I'm a hundred and fifty pages into the first volume and it's very promising so far. No unreasonably protracted descriptive passages. The characters are recognisable people. And the flights of introspection, and angst, aren't too self-indulgent. So far.

Knausgaard is a standard-issue lefty, as far as I can see, and one interview I skimmed had him make the usual critical references to Brexit and the Big Bad Wolf in Washington. I understand that it gets more political later. So far it has been pretty apolitical. Religion doesn't feature much so far. There's a sort of prologue at the beginning which shows us the narrator as a small boy, and it's mentioned that he's a Christian (much to his father's disapproval). By the time the main narrative of the first volume begins, he describes himself as an anti-Christian, although with the suggestion that this is just youthful posturing. At the point I've reached now, he's fallen madly in love with a classmate who's a Christian, even though her parents are not. But none of this is treated as central to the plot and nobody seems to get at all het up about religion.

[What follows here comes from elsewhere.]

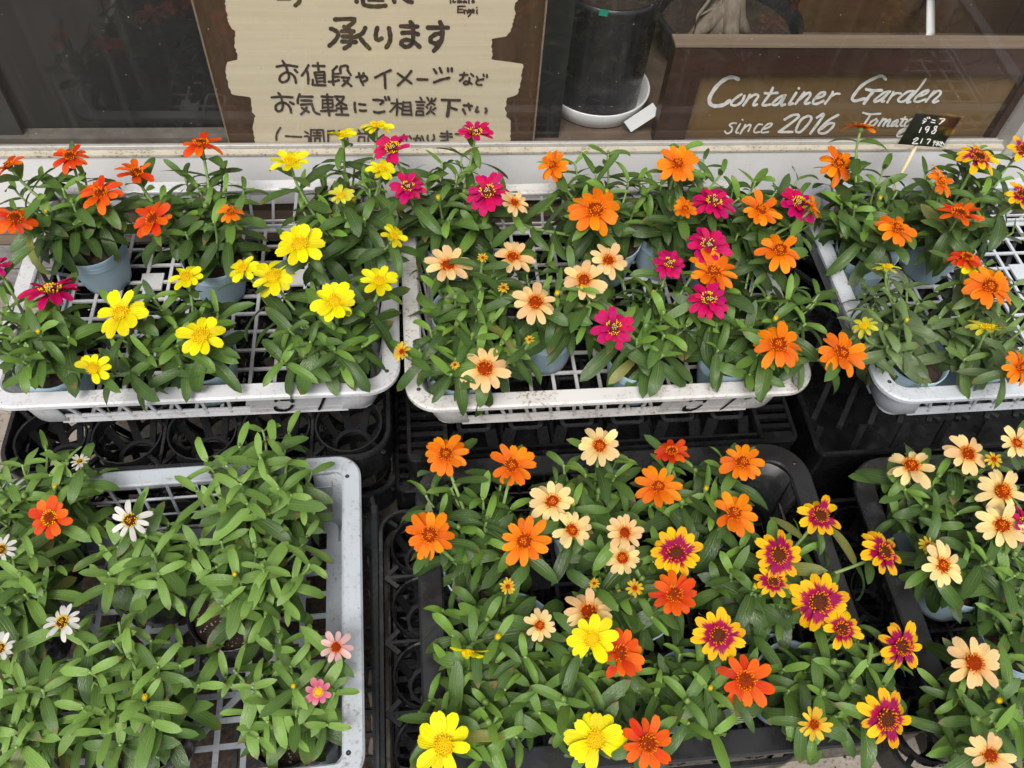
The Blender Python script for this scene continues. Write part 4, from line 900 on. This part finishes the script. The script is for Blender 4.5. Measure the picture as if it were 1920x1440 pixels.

I think I'm drawn to the idea of a roman fleuve because I'm fascinated by the texture of life, its overflowingness. The different flavours of different days and different stretches of time. It's the "in-betweeny" moments that appeal to me the most. I liked this description of the first day of the year, after a rather epic New Year's Eve party sequence, in which the protagonist in a friend's house watching The Guns of Navarone on video casette:

"Oh, this is fun", Trygve said as the first frames from the film appeared on the screen. Outside, everything was still, as only winter can be. And even though the sky was overcast and grey, the light over the countryside shimmered and was perfectly white. I remember thinking all I wanted to do was to sit right there, in a newly built house, in a circle of light in the middle of the forest and be as stupid as I liked."

We have the first five volumes in my library. I've requested the sixth to be bought. I can get it on inter-library loan, in any case.

Maybe I'll lose interest long before that.Or maybe this will finally be the roman fleuve I've been yearning for!